SDG here. In my previous post I noted that my new review of Coraline begins with comments about something I’ve often told my children to reassure them after a bad dream. One thing I’ve said, again and again, is that the dream is all gone now and they don’t have to worry about getting back into it again — they won’t, I promise.
To this, someone commented below: “That’s a promise you can’t keep.”
Now, I’m convinced that, in fact, I’m right that they cannot and will not get back into the same dream again, for reasons I’ll explain. I would never, ever say something like that to my child unless I were convinced it was the truth. (Strictly speaking, though, it’s true that I can’t “keep” that promise, and I’m not sure the word “promise” is technically used correctly here. Properly speaking, a promise is ordinarily a commitment about future behavior; I’m not sure you can “promise” that something is true, though the word does get used that way.)
Semantics aside, I’m convinced that fears (or hopes) about getting back into a particular dream after waking up from it are either entirely misplaced, or at least almost entirely so. In fact, I’m pretty skeptical about the whole notion of recurring dreams. Either it doesn’t happen at all — whatever we may think we have experienced — or at least is much less common than people think. And I’m very skeptical that the process of waking up from a dream and then going back to sleep could ever produce a continuation of the same narrative.
Now, obviously general themes and motifs recur over time: flying, floating and fantasy dreams; anxiety dreams (being naked in a public place, missing or being unprepared for class, unable to find documents, clothing, children, parents, etc.); physiological dreams (needing to find a bathroom, standing in the cold, etc.); etc. We may also dream more than once of meeting someone who has died, etc.
In any greater specificity than that, though, I’m skeptical about the perception of recurring dreams. My belief is this. When people think they’ve had a specific dream before — not just general themes, but the same narrative — that sense of deja vu is mistaken. What really happens is that the dream itself creates a sense of deja vu, either because you really play through the same scenario more than once in a single dream, or else you play through the scenario anticipating what will happen, since of course what will happen is a function of what’s happening in your own head. (In either case the sense of recurrence may carry with it the option of revising the events.)

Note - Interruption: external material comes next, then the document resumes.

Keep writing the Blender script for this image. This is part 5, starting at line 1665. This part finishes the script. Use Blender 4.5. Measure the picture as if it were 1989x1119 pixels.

I used to believe that as a child I had a recurring nightmare about being sucked by rushing wind from my bed and down the stairs to the living room where there was a monster under the coffee table. Looking back, I’m willing to bet that I only had the dream once — but I anticipated the whole dream so clearly that I thought it happened to me again and again.
Even so, as skeptical as I am about recurring dreams in general, I just flat-out don’t believe at all that the process of waking up and going back to sleep can ever produce a continuation of the same narrative. If you’re anxious about something and you have an anxiety dream, you might fall asleep again and have a different anxiety dream, but not more of the same. Likewise, if you wake up from a wonderful flying dream and try to fall back asleep, you will not, alas, wind up flying again. Some other night, maybe.
Many times I’ve said to my children, “Trust me, the dream won’t come back. Let’s see if I’m right. When you wake up in the morning, tell me if the dream comes back.” So far it never has. And, Incidentally, I’ve talked this over with at least one Catholic mental health professional and a number of other people, and I’m convinced I’m onto something. So I’m willing to stake my moral certitude that I’m right for the sake of my child’s reassurance.
Now, what I would never tell a kid is that they won’t have a different nightmare — another dream just as bad as the first one. That’s obviously a live possibility, but strangely at the moment they aren’t worried about that. They’re worried about that dream: that monster, that scary scenario. In their minds, it’s out there waiting for them, like a real place they could find their way back to. I don’t believe it. Once they wake up, it’s gone. So I reassure them, and it works, and so far I’ve never, ever had a kid report that the dream came back.
Now, of course, it’s quite possible that some readers may write in the combox about their experiences with recurring dreams. Of course I can’t rebut what people feel sure has happened to them. But I remain skeptical.